== Information shown ==
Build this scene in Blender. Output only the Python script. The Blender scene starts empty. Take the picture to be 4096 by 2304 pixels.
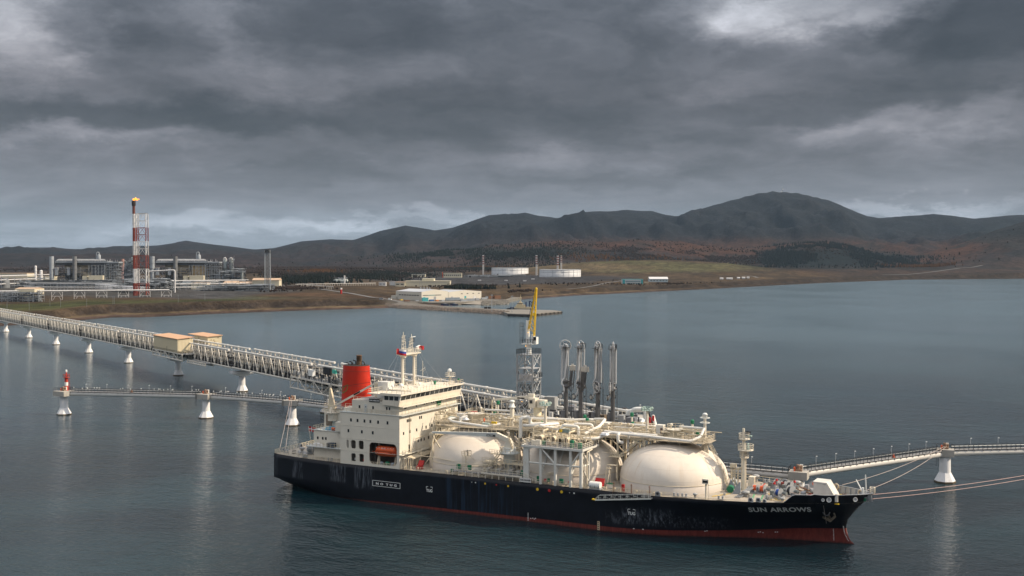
import bpy, math, random
import numpy as np
from math import sin, cos, pi, radians, sqrt, atan2, hypot

# ------------------------------------------------------------------ camera, world, sun, exposure
scene = bpy.context.scene
COL = scene.collection
FPX, PITCH, CAMH = 4400.0, 0.02364, 59.63
cd = bpy.data.cameras.new('camera'); cam = bpy.data.objects.new('camera', cd); COL.objects.link(cam)
cd.sensor_width = 36.0; cd.lens = FPX / 4096 * 36.0
cd.clip_start = 1.0; cd.clip_end = 60000.0
cam.location = (0, 0, CAMH); cam.rotation_euler = (pi / 2 - PITCH, 0, 0)
scene.camera = cam
scene.view_settings.view_transform = 'Standard'
scene.view_settings.look = 'None'
scene.view_settings.exposure = 0.45
scene.view_settings.gamma = 1.0
scene.view_settings.use_curve_mapping = False
scene.cycles.max_bounces = 5
scene.cycles.diffuse_bounces = 2
scene.cycles.glossy_bounces = 2
scene.cycles.transmission_bounces = 2
scene.cycles.volume_bounces = 0
scene.cycles.transparent_max_bounces = 4
scene.cycles.use_denoising = True

SUN_AZ, SUN_EL = radians(-5.0), radians(38.0)      # azimuth measured from +X towards +Y
sd = bpy.data.lights.new('sun', 'SUN'); sun = bpy.data.objects.new('sun', sd); COL.objects.link(sun)
sd.energy = 3.7; sd.angle = radians(1.0); sd.color = (1.0, 0.83, 0.63)
from mathutils import Vector, Matrix
sdir = Vector((cos(SUN_EL) * cos(SUN_AZ), cos(SUN_EL) * sin(SUN_AZ), sin(SUN_EL)))
sun.rotation_euler = sdir.to_track_quat('Z', 'Y').to_euler()

world = bpy.data.worlds.new('World'); scene.world = world; world.use_nodes = True
nt = world.node_tree; nt.nodes.clear()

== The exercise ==
Using the material above, return every line exactly as it appears, minus the pictures.

== Answer below ==
Build this scene in Blender. Output only the Python script. The Blender scene starts empty. Take the picture to be 4096 by 2304 pixels.
import bpy, math, random
import numpy as np
from math import sin, cos, pi, radians, sqrt, atan2, hypot

# ------------------------------------------------------------------ camera, world, sun, exposure
scene = bpy.context.scene
COL = scene.collection
FPX, PITCH, CAMH = 4400.0, 0.02364, 59.63
cd = bpy.data.cameras.new('camera'); cam = bpy.data.objects.new('camera', cd); COL.objects.link(cam)
cd.sensor_width = 36.0; cd.lens = FPX / 4096 * 36.0
cd.clip_start = 1.0; cd.clip_end = 60000.0
cam.location = (0, 0, CAMH); cam.rotation_euler = (pi / 2 - PITCH, 0, 0)
scene.camera = cam
scene.view_settings.view_transform = 'Standard'
scene.view_settings.look = 'None'
scene.view_settings.exposure = 0.45
scene.view_settings.gamma = 1.0
scene.view_settings.use_curve_mapping = False
scene.cycles.max_bounces = 5
scene.cycles.diffuse_bounces = 2
scene.cycles.glossy_bounces = 2
scene.cycles.transmission_bounces = 2
scene.cycles.volume_bounces = 0
scene.cycles.transparent_max_bounces = 4
scene.cycles.use_denoising = True

SUN_AZ, SUN_EL = radians(-5.0), radians(38.0)      # azimuth measured from +X towards +Y
sd = bpy.data.lights.new('sun', 'SUN'); sun = bpy.data.objects.new('sun', sd); COL.objects.link(sun)
sd.energy = 3.7; sd.angle = radians(1.0); sd.color = (1.0, 0.83, 0.63)
from mathutils import Vector, Matrix
sdir = Vector((cos(SUN_EL) * cos(SUN_AZ), cos(SUN_EL) * sin(SUN_AZ), sin(SUN_EL)))
sun.rotation_euler = sdir.to_track_quat('Z', 'Y').to_euler()

world = bpy.data.worlds.new('World'); scene.world = world; world.use_nodes = True
nt = world.node_tree; nt.nodes.clear()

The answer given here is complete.